You should follow me on twitter here.
[1]: Why not terminate SPDY at the load balancer and just communicate via HTTP to the Node.js servers? Because then we are not eliminating the TCP handshake, just pushing it further into our system. We could take this approach, but then our load balancer will be doing the TCP handshake with our Node.js servers so we’re just pushing the problem down the line. Only ensuring the SPDY pipe is ending with a server will truly eliminate that.

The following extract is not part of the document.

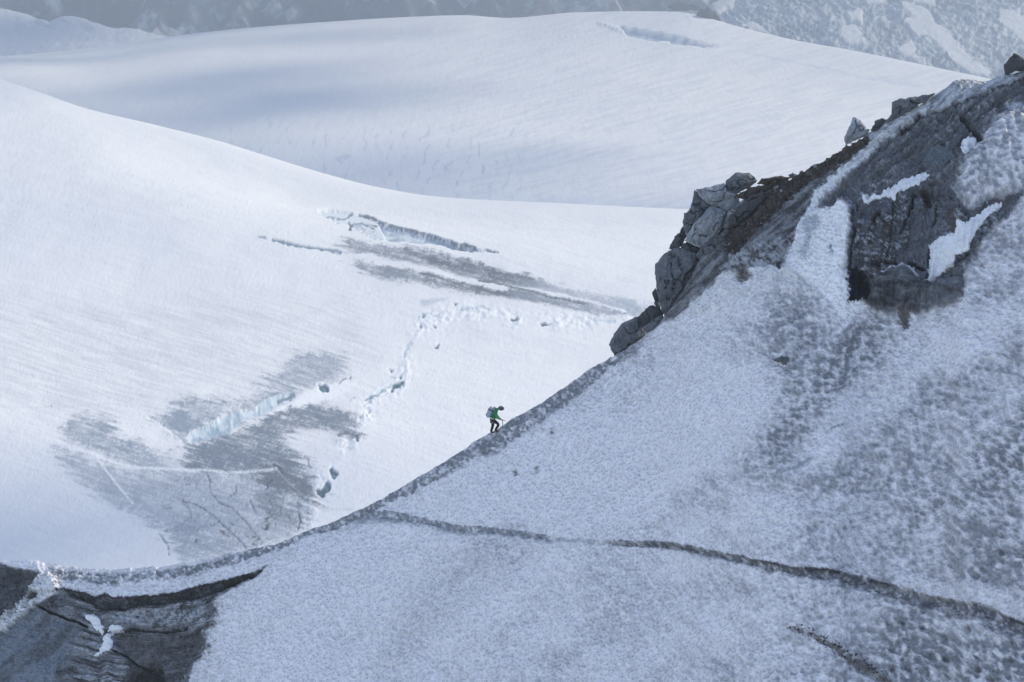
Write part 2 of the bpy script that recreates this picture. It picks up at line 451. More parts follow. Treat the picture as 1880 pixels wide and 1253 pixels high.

[2]: YMMV, honestly I don’t feel comfortable enough with SSL certs to explain the difference, I did some trial and error to get it working. Searching the web for “which freaking SSL files do I need for this” or “I have a .crt, .pem and .key, which file is which and which goes where” didn’t yield much in the way of useful results.
[3]: I have read that
ip_hash
can be is suboptimal in many circumstances because it doesn’t evenly spread load, but we need some kind of affinity so a single client connecting to our API keeps connecting to the same server or a lot of the benefit of SPDY (avoiding the TCP handshake and the pipelining) goes out the window. Most of the other selections for affinity (such as sticky
) use some sort of cookie based mechanism for ensuring a client hits the same server on a subsequent request, but since basically all of our requests are API calls made from mobile devices to our backend, cookie based affinity didn’t make much sense. For browser based traffic, this makes more sense, but our clients don’t use cookies for anything.